The meat has to come from the broth, not the pan. Boiled long and slow, beef brisket or skirt and a few chicken thighs give up the collagen that holds their fibres together, so the strands separate clean and stay long when they are pulled by hand. The chickpeas come from the same puchero, already soft, and a couple of its boiled potatoes get pressed roughly through with the back of a fork so they melt into the sofrito and pull everything into a single mass. That mash is what makes the bocadillo work where a plate would not: it binds the loose threads and the chickpeas so the filling stays put inside the bread rather than sliding free the moment the roll is pressed.

The bread is doing a structural job that the stew makes hard. Ropa vieja is wet, oily with the rendered fat and the paprika, and a soft pan loaf turns to paste against it within a minute. A Spanish bocadillo roll, a crusty white length with a firm shell and an open crumb, takes the moisture into its inside without the bottom giving way, and the crust gives the hand something to grip while the filling slumps and settles. Split lengthwise but left hinged, the roll holds the load like a trough. Skip the mash-in and the chickpeas roll free of the meat; overload it and the seam splits and the whole refry ends up on the paper.

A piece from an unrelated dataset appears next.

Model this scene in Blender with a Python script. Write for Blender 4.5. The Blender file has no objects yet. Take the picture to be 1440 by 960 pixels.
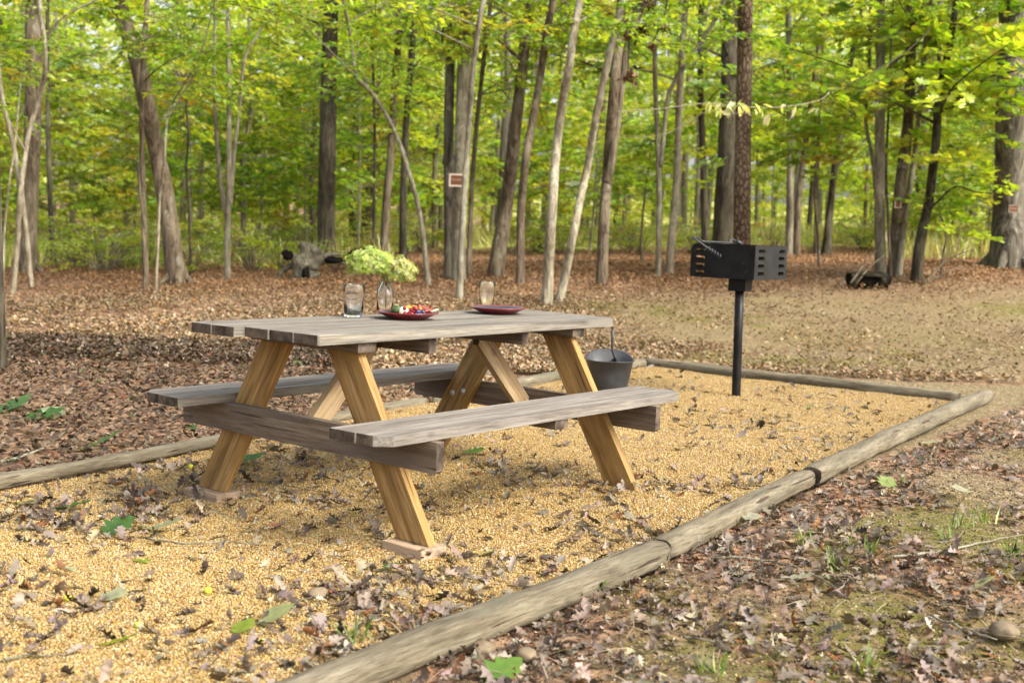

The refry is the loud part of an otherwise quiet dish. Onion goes into the oil first and turns translucent and sweet, then the garlic, then the tomato hits the hot fat with a sputter and the sweet-sharp smell carries to the next room. The pulled meat goes in with the chickpeas and a ladle of the reserved broth, and the cook works it with a wooden spoon until the strands stain orange and catch faintly at the pan floor where the sugar in the paprika starts to colour. The first bite of the bocadillo is warm and dense and a little greasy, the chickpeas giving way soft against the springier threads of meat, the paprika sitting on the back of the tongue. It is comfort food in the most literal sense, the taste of a pot that has already done its main job once.

It belongs to a whole Spanish habit of cooking that turns the remains of the boiled dinner into the next meal rather than throwing them out, a frugality the islands wear with some pride. The same shredded meat is just as often served on a plate beside rice or a fried egg; the bocadillo is the portable reading, the one a worker carries or a bar slides across the counter wrapped in a paper napkin. On the islands a good version is a weekend dish, made when there has been a proper puchero to leave leftovers worth the trouble, and the bocadillo is what the children get handed while the adults finish the plates.

The dish travels under one name and changes shape as it goes. The Caribbean version, Cuba's most of all, drops the chickpeas and the potato and simmers the shredded beef in a looser pepper-and-tomato sauce, a cousin rather than the same dish. There is a Canarian outlier, ropa vieja de pulpo, that swaps the meat for octopus and runs the identical leftover logic on the sea instead of the farmyard. What ties them together is the picture in the name and the principle underneath it: meat cooked once, pulled into rags, and given a second cooking so nothing is lost.

A second-day dish that sailed west

The name is the oldest thing about it, and it is a joke that landed in the kitchen from the street. Ropa vieja means old clothes, after the secondhand-rag look of meat that has been boiled grey and then pulled apart, and the image was sitting in the Spanish language long before anyone wrote the recipe down. A frequently repeated story traces the dish further back, to a Sephardic Sabbath stew left to cook overnight because the day forbade lighting a fire, with a name that also meant rags; it is told often in food writing and documented far less often, and it should be read as a story that rides along with the dish rather than a settled record.

What is firmer is the island chapter. In the Canaries the dish grew straight out of the puchero, the local boiled dinner, as a textbook piece of what Spanish cooks call cocina de aprovechamiento, the cooking of making-use. The chickpeas and potatoes that mark the Canarian version are not garnish; they are the actual leftovers of the previous day's pot, folded back in because they were there. That is why the island ropa vieja is heavier and starchier than its Caribbean namesake, and why a Canarian cook will tell you the dish is only as good as the puchero that came before it.

From the islands the dish crossed the Atlantic in the luggage of emigrants. Canarian emigration to Cuba surged through the nineteenth and early twentieth centuries, Havana above all, and the shredded-meat dish travelled with those families and put down roots, eventually becoming so identified with Cuba that the wider world now reads ropa vieja as Cuban first. The Canarian original stayed home and kept its chickpeas, still a Sunday pot on the islands and still, when there is meat left over from it, the filling that goes into a split roll on Monday.